Wer in der Vergangenheit frühzeitig in die Emerging Markets investiert hatte, konnte deutlich mehr verdienen als mit Papieren aus den Industrieländern. Die dynamische Entwicklung belegt der wichtigste Index der aufstrebenden Staaten, der MSCI Emerging Markets: In den letzten fünf Jahren ist er um rund 160 Prozent gestiegen. Zum Vergleich: Der MSCI Welt, der die etablierten Märkte abzeichnet, ist nur um 55 Prozent angewachsen.

"Die Entwicklung der Schwellenländer - insbesondere der BRIC - ist ein langfristiges Thema, das die Welt umkrempeln wird", bewertet Dirk Schuhmacher, der Deutschland-Chefökonom von Goldman Sachs, die Emerging Markets.

Allein die oft unzureichenden Infrastrukturen der Baby-Emerging-Markets bergen ein großes Wachstumspotential: Zwischen 1990 und 2005 haben etwa die Schwellenländer Mexiko, Indonesien, Philippinen und die Türkei rund 170 Milliarden Dollar in diesen Bereich investiert. Für die "Next-11" insgesamt rechnet Goldman Sachs mit Investitionen von rund 600 Milliarden Dollar bis 2010.

"Wenn ein Land ein niedriges Ausgangsniveau hat, dann braucht es nicht viel"

Die Chancen mögen groß sein - doch die Risiken sind es auch. "Wenn ein Land ein niedriges Ausgangsniveau hat, dann braucht es - relativ betrachtet - nicht viel, um relevante Fortschritte zu erzielen", beurteilt Schuhmacher die neuen Investitionsmöglichkeiten.

Bei den etablierten Emerging Markets wie den BRICs ist die Gefahr des Kurseinbruchs geringer als bei den neuen Investments der dritten Welle.

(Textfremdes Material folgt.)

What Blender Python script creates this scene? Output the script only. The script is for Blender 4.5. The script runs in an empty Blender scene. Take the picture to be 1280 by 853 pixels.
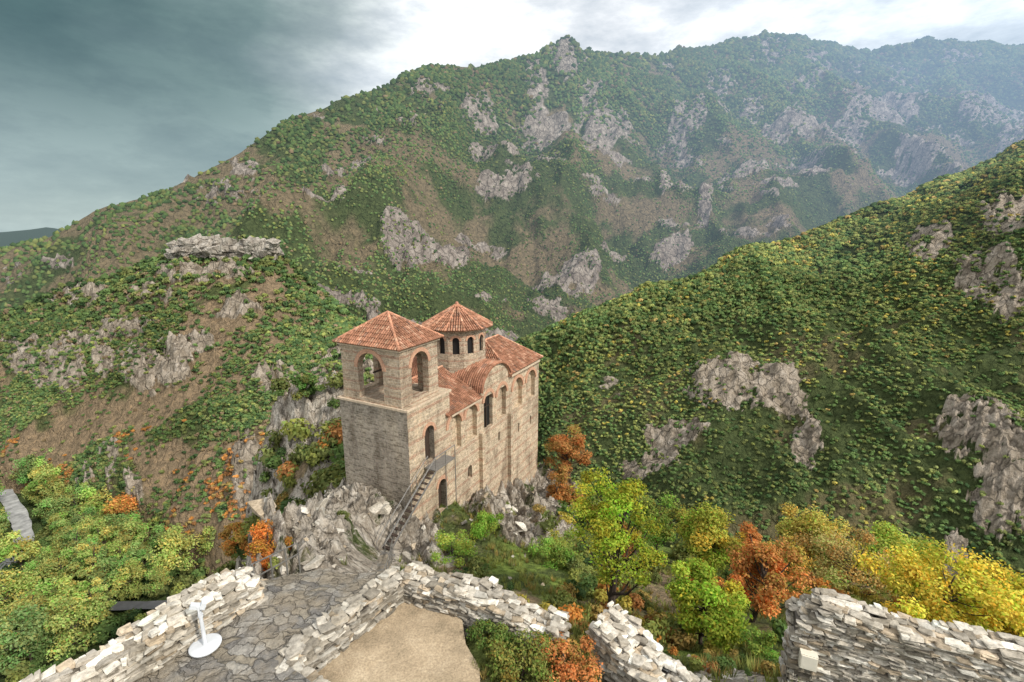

Die Volkswirtschaften Brasiliens, Russlands, Indiens und Chinas laufen bereits auf Hochtouren und stehen auf der Schwelle zu den Industrieländern.

Die dynamischste der vier BRIC-Volkswirtschaften sei China, wobei Indien - mittelfristig betrachtet - noch ein größeres Potential vorweise: Die demographischen Ausgangslage sei dort besser - China sei aber sicherlich keine Eintagsfliege, sondern der größte Brocken der vier BRIC-Staaten, so der Experte von Goldman Sachs.

Den starken Boom der Schwellenländer belegt auch eine vom Internationalen Währungsfonds kürzlich ausgegebenen Studie: Die Weltwirtschaft werde in diesem Jahr um 4,9 Prozent zulegen - obwohl sich die Konjunktur der wichtigen US-Volkswirtschaft abgekühlt hat und die Industrieländer insgesamt nur ein maximales Wachstum von 2,7 Prozent verzeichnen werden.

Der weltweite Konjunkturmotor wird von den Schwellenländern angetrieben, die laut Internationalem Währungsfonds um mehr als sieben Prozent zulegen werden. In den vergangenen Monaten erreichte ihr Beitrag zum Gesamtwachstum der Weltwirtschaft sogar bereits mehr als 70 Prozent.

Doch egal, ob BRIC oder dritte Welle, Investitionen in die Emerging Markets sind für Anleger spekulativ - besonders geopolitische Risiken machen das Spiel gefährlich. Deswegen lassen die Emittenten von Goldman Sachs und Co. Länder wie etwa Iran, Nigeria oder Bangladesch zur Zeit noch außen vor. Next-11 - also eigentlich nur die "Nächsten-8".